Specifically, the Morrison Government announced funding for four projects with an eye on lifting collaboration between universities and business to drive job creation and spark new business opportunities and productivity gains.
The projects, according to a media release on the mid-year economic and fiscal outlook (MYEFO), include the following:
- AU$2 million to support the initial stages of a hydrogen hub to enable the creation of a hydrogen fuel cell and supply chain project at Deakin University’s Warrnambool campus
- AU$2 million to establish the Nowra Agri-business Innovation Hub to connect the regional agri-business sector with the latest technologies and research
- AU$2 million to retrain workers at South Australia’s ASC Shipbuilding with new digital skills to help meet the skills demanded by the country’s record investment in continuous naval shipbuilding.
- AU$3.6 million to trial a national one-year Diploma in Applied Technologies to boost the skills of workers in small to medium manufacturing businesses
Commenting, Education Minister Dan Tehan said the projects form part of the administration’s plan to encourage greater collaboration between higher education and business on research innovation and workforce preparation.

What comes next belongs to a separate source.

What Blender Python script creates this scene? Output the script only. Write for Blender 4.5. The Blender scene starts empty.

He noted that Australia’s world-leading universities were home to some of the best and the brightest minds on the planet. The government, he said, wants to better use that talent to lift productivity levels and grow the economy.
“Our government is investing in partnerships between universities, industry and government to drive the commercialisation of research,” he said.

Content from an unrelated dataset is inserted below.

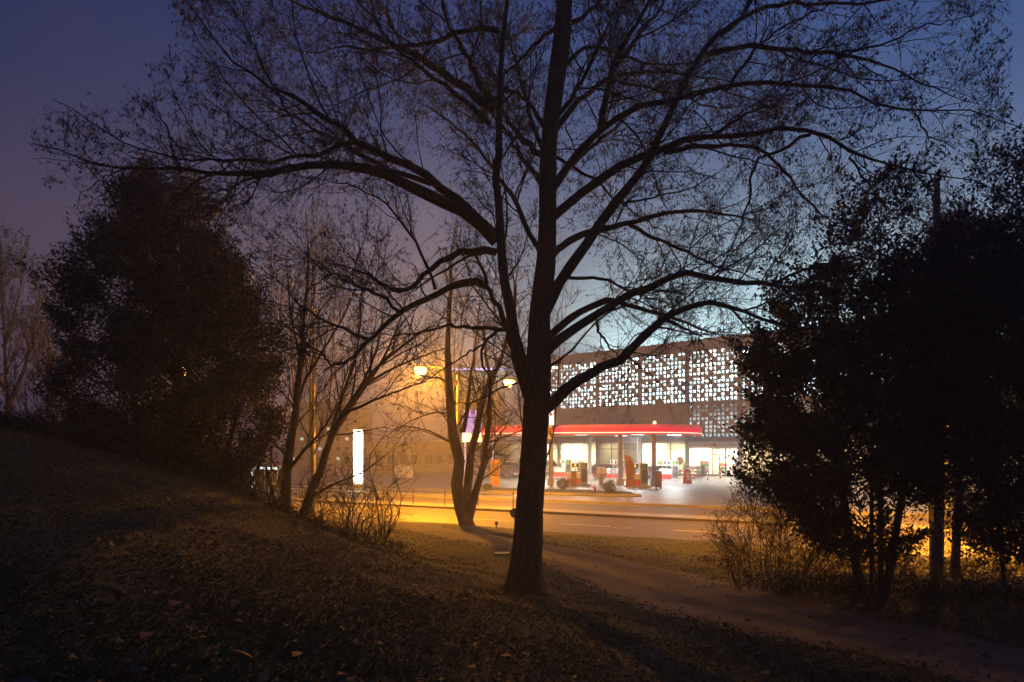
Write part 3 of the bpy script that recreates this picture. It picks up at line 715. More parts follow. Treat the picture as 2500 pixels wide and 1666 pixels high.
# ------------------------------------------------------------------ forecourt furniture
def board(label, px, top, by, wpx, m, face=None, rows=5, name='sign_board'):
    p = on_fore(px, by); s = p[1] / F; H = (by - top) * s; W = wpx * s / 2
    t = thing(name, label, 'sign', p)
    MB().box(-W, -.05, .12, W, .05, H).build('panel', m, t, bevel=.015)
    mb = MB(); mb.box(-W * .8, -.062, H * .42, W * .8, -.052, H * .9); mb.build('face', face or 'brown', t)
    mb = MB(); rg = random.Random(px)
    for j in range(rows):
        z = H * (.86 - j * .44 / rows); x = -W * .6
        while x < W * .45:
            w = rg.uniform(.05, .13) * W * 2; mb.box(x, -.07, z - H * .022, min(x + w, W * .65), -.064, z + H * .012); x += w + .06 * W
    mb.build('lettering', 'orange', t)
    mb = MB(); mb.box(-W * .8, -.25, 0, -W * .6, .25, .1); mb.box(W * .6, -.25, 0, W * .8, .25, .1); mb.build('foot', 'dark', t)
    return t
board('tall orange notice totem with a dark text panel left of the big trunk', 1209, 1123, 1191, 22, 'orange')
board('brown sandwich board in front of the canopy column beside the silver car', 1608, 1150, 1194, 15, 'frame', 'brown')
board('low brown sign board in front of the second fuel pump', 1401, 1153, 1189, 13, 'brown', 'frame')
p = on_fore(1678, 1181)
t = thing('trestle_sign', 'red and white trestle sign beside the pump near the shop', 'sign', p, .3)
for s in (-1, 1):
    pn = MB().add([(-.28, s * .38, 0), (.28, s * .38, 0), (.28, s * .05, 1.35), (-.28, s * .05, 1.35), (-.28, s * .38 + .03, 0), (.28, s * .38 + .03, 0), (.28, s * .05 + .03, 1.35), (-.28, s * .05 + .03, 1.35)],
        [(0, 1, 2, 3), (7, 6, 5, 4), (0, 4, 5, 1), (1, 5, 6, 2), (2, 6, 7, 3), (3, 7, 4, 0)]).build('panel', 'red', t)
    y0 = s * .3 + (-.012 if s < 0 else .042)
    MB().add([(-.2, y0, .35), (.2, y0, .35), (.2, y0 - s * .18, 1.15), (-.2, y0 - s * .18, 1.15), (-.2, y0 + s * .01, .35), (.2, y0 + s * .01, .35), (.2, y0 - s * .17, 1.15), (-.2, y0 - s * .17, 1.15)],
        [(0, 1, 2, 3), (7, 6, 5, 4), (0, 4, 5, 1), (1, 5, 6, 2), (2, 6, 7, 3), (3, 7, 4, 0)]).build('poster', 'white', pn)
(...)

“We are supporting universities to work with industry to ensure we have the capacity to turn our discoveries into something that has concrete benefits for Australians.”
The announcements offer a welcome respite for the sector after it was hit the last two Christmasses with major cuts, such as the abrupt termination of the demand-driven university funding system in 2017 and the shock AU$329 cut to research grants last year.

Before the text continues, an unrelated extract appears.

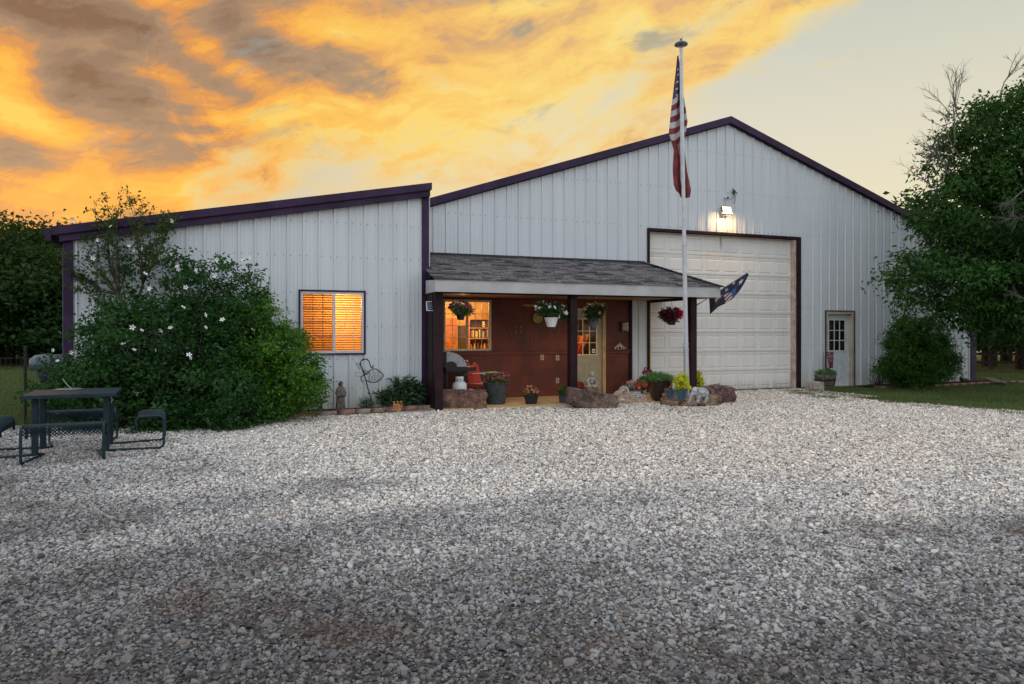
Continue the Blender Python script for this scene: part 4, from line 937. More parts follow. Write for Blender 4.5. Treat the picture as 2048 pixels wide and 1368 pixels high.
# background woods
def bg_tree(name, label, px, base_y, top_y, Z, wid, matl, group, seed, leaf=.5, K=150, per=40, trunk_h=.25, low=.12):
    rn = np.random.default_rng(seed); c = C(px, 700, Z); L = Vector((c.x, c.y, 0)); H = CAM_H + (HY - top_y) / F_PX * Z
    t = thing(name, label, 'tree', L, 0, group)
    el_ = []
    for i in range(7):
        zc = H * (low + .18 + (1 - low - .3) * rn.random()); s_ = wid * (1 - .55 * max(0, zc / H - .4)); el_.append((rn.normal() * s_ * .3, rn.normal() * s_ * .3, zc, s_ * .45, s_ * .45, H * .17))
    el_.append((0, 0, H * .80, wid * .25, wid * .25, H * .17)); el_.append((0, 0, H * .45, wid * .4, wid * .4, H * .3))
    o, cp, rad = crown('foliage', el_, K, per, wid * .13, leaf, matl, t, rn, .6, .4, .6, H * low * .5)
    mb = MB(); mb.tube([(0, 0, -.1), (.1, 0, H * .3), (-.1, .1, H * .6)], [wid * .035 + .08, wid * .03 + .05, .06], 8); mb.build('trunk', M_BARK, t, smooth=True)
    branches('limbs', (0, 0, H * .3), cp[rn.choice(len(cp), 14, replace=False)], M_BARK, t, .09, .02, rng=rn)
    return t
LG = 'trees of the woods beyond the left field'
for i, (nm, lb, px, ty, Z, wd, mm) in enumerate([
    ('oak_tree', 'tallest tree of the left woods, cut by the left picture edge', 5, 410, 34, 6.5, LM_BACK), ('oak_tree', 'rounded dark tree just left of the annex corner', 70, 470, 37, 5.5, LM_BACK),
    ('cedar_tree', 'low dark evergreen at the foot of the left woods by the annex corner', 100, 545, 33, 4.2, LM_DARK), ('oak_tree', 'tree of the left woods half hidden behind the annex', 140, 500, 46, 7, LM_BACK),
    ('cedar_tree', 'dark lower evergreen under the tallest tree of the left woods', 25, 540, 36, 5, LM_DARK), ('oak_tree', 'tree beyond the left edge of the woods', -70, 420, 40, 8, LM_BACK), ('oak_tree', 'dark bushy tree deep in the left woods', 60, 520, 48, 8, LM_DARK)]):
    bg_tree(nm, lb, px, 700, ty, Z, wd, mm, LG, 40 + i, .24, 330, 62, low=.04)
RG = 'trees of the grove behind the right end of the barn'
for i, (nm, lb, px, ty, Z, wd, mm) in enumerate([
    ('oak_tree', 'dark grove tree with thick trunk right of the barn corner', 1978, 420, 33, 7.5, LM_DARK), ('oak_tree', 'dark grove tree behind the barn corner trim', 1925, 470, 38, 7, LM_DARK),
    ('oak_tree', 'dark grove tree with trunk at the right picture edge', 2046, 380, 30, 7.5, LM_DARK), ('oak_tree', 'grove tree past the right picture edge', 2120, 380, 34, 8, LM_DARK), ('oak_tree', 'slim dark grove tree behind the rail fence', 2012, 500, 36, 6, LM_DARK)]):
    bg_tree(nm, lb, px, 700, ty, Z, wd, mm, RG, 60 + i, .36, 240, 46, low=.27)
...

This time, the budget update included nearly AU$200 million in new spending for the sector, most of them already announced over the year.
Apart from allocations to lift university-business activity, key measures in the MYEFO that affect universities include an AU$15 million allocation for five extra regional study hubs; AU$30 million for a School of Mines at CQUniversity in Rockhampton; and AU$30 million for the Tasmania Defence Innovation and Design precinct at the University of Tasmania in Launceston.
In comments on the budget update, Universities Australia Chief Executive Catriona Jackson questioned the government’s failure to add a premium rate to the R&D tax incentive for businesses that collaborate with university.
She noted that this failure comes despite the government encouraging stronger ties between business and higher education.
“We think that was a missed opportunity and we’d encourage the government to take a fresh look at that in the new year,” she said.
Recent figures from the Australian Bureau of Statistics (ABS) show that R&D investments in Australia as a percentage to the economy have fallen to its lowest since pre-mining levels, dropping from 1.0 to 0.9 percent between the 2015-16 and 2017-18 periods.
Total investment in R&D has also fallen to its lowest in four decades relative to the size of the economy, going from 1.88 percent to 1.79 percent of GDP. Declining levels of productivity and innovation-boosting research have forced Australia to lag behind its peers in the developed world; the OECD average for R&D investment is 2.38 percent of GDP.
In the MYEFO, the AU$45 billion budget surplus the government had projected over the next four years was revised down to AU$24 billion, due to the “weak momentum in the global economy as well as domestic challenges such as the devastating effects of drought and bushfires”.
Jackson said in view of such challenging times ahead, investing in university education and research were vital to Australia retaining its competitive edge on the global stage.
“We need to keep our foot on the productivity level” with skilled graduates and research, said the head of the universities peak body.
“With the global economy facing strengthening headwinds, we need to accelerate into them by investing in our people and job-creating research breakthroughs,” she said in a release.
“In challenging economic times, people often seek to get back into education or training to better their chances of getting work.”
“Like successful businesses, as times get tougher, smart governments invest in the future of their people.”